MOST the time the car charges at 9.4 KW as expected but occasionally -about one night in five - it charges at about 4.6 kw. With this slower charge, it carries over into the higher-rate time of day.

Have any of you experienced this?? Cause?? And how do we fix it.

Now, I will admit that I have never gotten up in the middle of the night, gone out into the cold, dark garage and risked the return to bed when cold to check the charge rate indicator on the car. Have you?


Thanks, Eric
 
Now, I will admit that I have never gotten up in the middle of the night, gone out into the cold, dark garage and risked the return to bed when cold to check the charge rate indicator on the car. Have you?

Won't the iPhone or Android app give you that information from the comfort of your warm and cozy bed? ;-)

Of course the car has to be online (via 3G or your wifi) to be accessible using the app.
 
My Dear and Beloved Spouse has had her Model S -85 for six weeks. We charge at home with a 240v 50amp outlet during the super saver rate from midnight to 6 AM. The electric company gives us a nice set of graphs, etc. to help us monitor our usage.


MOST the time the car charges at 9.4 KW as expected but occasionally -about one night in five - it charges at about 4.6 kw. With this slower charge, it carries over into the higher-rate time of day.

Have any of you experienced this?? Cause?? And how do we fix it.
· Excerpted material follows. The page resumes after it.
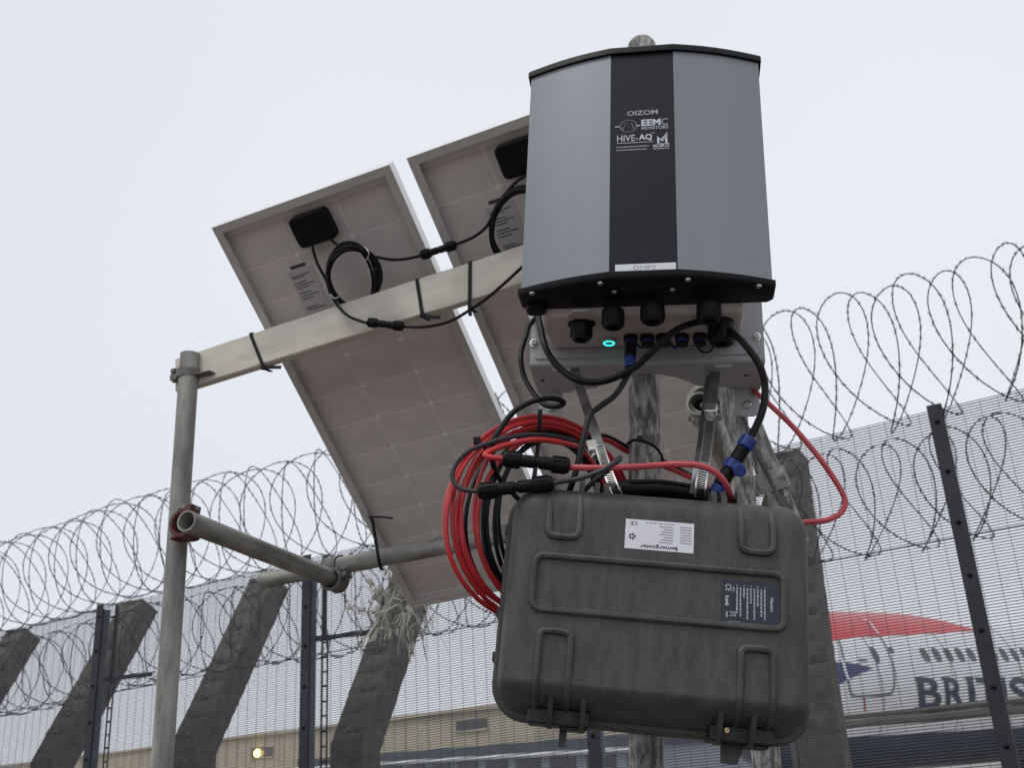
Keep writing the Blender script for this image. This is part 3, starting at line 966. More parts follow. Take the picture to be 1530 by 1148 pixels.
MB().tube(cablepts(pp([(602, 488, .165), (623, 489, .165), (647, 487, .165), (674, 479.5, .165), (701, 464, .16), (728, 445.5, .15), (752, 425, .15), (776, 403, .15), (800, 380, .13), (830, 360, .1)])), .0036, 8).build('wire', 'cable', r_)
plug(at(549, 481.5, pz(549, 481, .16)), at(603, 488, pz(603, 488, .165)), .0108, r_)
r_ = thing('panel_lead', 'black lead joining the two panels by a plug across the gap', 'cable', at(629, 381, 2.45))
MB().tube(cablepts(pp([(488, 351, -.01), (504, 365.6, .02), (524, 369, .04), (551.5, 381, .05), (582, 387.7, .05), (606, 387, .05), (629, 382, .05)])), .0036, 8).build('wire', 'cable', r_)
MB().tube(cablepts(pp([(680, 366, .05), (708, 354, .05), (728, 337, .05), (742, 310, .05), (755.5, 289, .04), (776, 268, .03), (800, 255, .02)])), .0036, 8).build('wire', 'cable', r_)
plug(at(629, 382, pz(629, 382, .05)), at(681, 365.6, pz(681, 366, .05)), .0108, r_)
def loops(name, label, m, r, cx, cy, rings_, zfn, n=36, phase=0., parent=None, tilt=0.):
    """one continuous cable wound in loops; rings_ = [(dx, dy, a, b)] per turn, in picture units at the given depth"""
    pts = []
    N = len(rings_) - 1
    for k in range(N * n + 1):
        th = 2 * math.pi * k / n + phase
        i = min(k // n, N - 1); f_ = k / n - i; f_ = f_ * f_ * (3 - 2 * f_)
        q = [rings_[i][j] * (1 - f_) + rings_[i + 1][j] * f_ for j in range(4)]
        ex, ey = q[2] * math.cos(th), q[3] * math.sin(th)
        x = cx + q[0] + ex * math.cos(tilt) - ey * math.sin(tilt); y = cy + q[1] + ex * math.sin(tilt) + ey * math.cos(tilt)
        pts.append(at(x, y, zfn(x, y, k / n)))
    o = MB().tube(pts, r, 7).build(name, m, parent)
    if parent is None: tag(o, label, 'cable')
    return o
loops('cable_loop', 'small tied coil of black lead on the back of the left panel', 'cable', .0036, 527, 413, [(0, 0, 38, 47), (2, -1, 41, 43), (-4, 1, 33, 50), (1, 0, 39, 47), (4, 3, 36, 42), (-2, -3, 35, 51), (3, 1, 40, 45)], lambda x, y, t: pz(x, y, .035 + .006 * t), tilt=-.25)
loops('cable_loop', 'tied coil of black lead on the right panel, half behind the monitor', 'cable', .0036, 775, 335, [(0, 0, 40, 56), (2, -1, 44, 52), (-3, 1, 38, 60), (1, 3, 42, 56), (3, 2, 36, 50), (-2, 4, 45, 58)], lambda x, y, t: pz(x, y, .035 + .006 * t), tilt=.25)
for lab, pts in (('white tie on the coil of the left panel, upper', pp([(545, 369, .06), (551, 378, .085), (546, 390, .05), (530, 400, .01)])),
                 ('white tie on the coil of the left panel, lower', pp([(494, 440, .07), (501, 446, .09), (512, 438, .05), (522, 428, .01)]))):
    tag(MB().tube(cablepts(pts, 5), .0012, 5).build('cable_tie', 'white'), lab, 'cable tie')

# ------------------------------------------------------------------ air-quality monitor
RM = Matrix(((0.98642, 0.13122, 0.09878), (-0.13721, 0.98893, 0.05645), (-0.09028, -0.06924, 0.99351)))
TM = Vector((0.186663, 1.228528, 2.207935))
fm = RM.to_4x4(); fm.translation = TM
fmi = fm.inverted()
mon = thing('air_quality_monitor', 'grey metal air monitor housing with dark centre strip, clamped high on the middle pole', 'monitor', fm)
H, S, WW, D, DB = .378, .0465, .1735, .0385, .076
def prof(e=0., notch=True):
    p = []
    for k in range(9):                       # left flank, gently curved
        t = k / 8
        x = -WW + (WW - S) * t; y = D * (1 - t) - .0045 * math.sin(math.pi * t)
        p.append((x, y))
    if notch: p += [(-S, .0022), (S, .0022)]
    for k in range(9):
        t = 1 - k / 8
        x = WW - (WW - S) * t; y = D * (1 - t) - .0045 * math.sin(math.pi * t)
        p.append((x, y))
    p += [(WW, DB - .006), (WW - .006, DB), (-WW + .006, DB), (-WW, DB - .006)]
    return inset(p, -e) if e else p
MB().prism(prof(), 0, H).build('housing', 'silver', mon, True)
st = MB().box((-S + .0006, .0008, .0), (S - .0006, .004, H)).build('centre_strip', 'strip', mon, True)
cp = prof(.0042, False)
def cap(z0, z1, name, rnd_top):
    q1, q2 = inset(cp, .002), inset(cp, .005)
    if rnd_top:
        rs = [[(x, y, z0) for x, y in cp], [(x, y, z1 - .005) for x, y in cp], [(x, y, z1 - .0015) for x, y in q1], [(x, y, z1) for x, y in q2]]
    else:
        rs = [[(x, y, z0) for x, y in q2], [(x, y, z0 + .0015) for x, y in q1], [(x, y, z0 + .005) for x, y in cp], [(x, y, z1) for x, y in cp]]
    return MB().rings(rs).build(name, 'black', mon, True)
cap(H + .0004, H + .014, 'top_cap', True)
bc = cap(-.013, -.0004, 'bottom_cap', False)
def mloc(px, py, ax=1, v=0.):
    """monitor-frame point seen at a pixel on the plane axis = v"""
    n = RM @ Vector([1 if i == ax else 0 for i in range(3)])
    o = fm @ Vector([v if i == ax else 0 for i in range(3)])
    return fmi @ onplane(px, py, o, n)
for px, py in ((795, 438), (897, 423), (1028, 417.5), (1134, 427), (918, 436), (1005, 432.5)):
    p = mloc(px, py, 2, -.013)
    b = MB(Matrix.Translation((p.x, p.y, -.013)) @ Matrix.Rotation(R(180), 4, 'X'))
    b.lathe([(.0038, 0), (.0038, .0012), (.0030, .0022), (.0016, .0022), (.0014, .0008)], 12)
    b.build('screw', 'steel', bc, True)
pb = MB()
for k, (y, xa, xb) in enumerate(((424.5, 946, 978), (428, 930, 1000), (431, 928, 996), (434, 930, 990), (437.5, 938, 998))):
    a, c = mloc(xa, y, 2, -.0133), mloc(xb, y - 1, 2, -.0133)
    smallprint(pb, a.x, c.x, a.y - .0007, a.y + .0008, lambda x, y_: Vector((x, y_, -.0133)), k)
pb.build('small_print', mat('faint_print', (.055, .055, .06), .6), bc, True, False)
MB().prism(rr(.028, .022, .008), -.024, -.012, .003, Matrix.Translation((mloc(797, 466, 2, -.02).x + .004, .066, 0))).build('latch', 'black', bc, True)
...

Now, I will admit that I have never gotten up in the middle of the night, gone out into the cold, dark garage and risked the return to bed when cold to check the charge rate indicator on the car. Have you?


Thanks, Eric

If the model S detects a temporary voltage drop, it will drop the charging current for the rest of the charging session. I've seen this when I use the chop saw in my garage while I'm charging the car or if I'm charging at work and someone plugs into the other port on our charge point charger. In your case, perhaps something is intermittently causing a voltage drop and this is causing your car to reduce charging power. Running a REST data logger or visible tesla should help sort this out. If the voltage drop always happens at the same time each night, you could just program your car to start charging after the voltage drop so that it never reduces power. You could also drop the charge current so that the car just finishes charging as the electric prices go up in case you are normally just above the threshold for reducing charging power. You could also see if anything else like a large air conditioner or an electric oven is on the same circuit as the car charger.
 
You can determine if it's the Model S by looking at the charge rate after the charge. If it's where you set it, then it's something else. If it's lower than where you set it, it's because a voltage drop was detected.
 
voltage fluctuations will cause the Model S to drop it's amperage pull. The car detects this and as a safety precaution it'll reduce its pull. this is to prevent things like fires from faulty house wiring. if your wiring is good perhaps the electric companies' transformer is meeting the end of it's life.
 
It should not cut in half, however - from 9.4 kW to 4.6 kW. The automatic charge reduction will cut 25% of the power.

More information is needed. If you can tell us what your volts and amps shows during the 9.4 kW rate and 4.6 kW rate, we can try to help you. Check to be sure that the car isn't remembering a lower configured amperage based on location (my car used to sense my garage as 2-3 different locations in the past).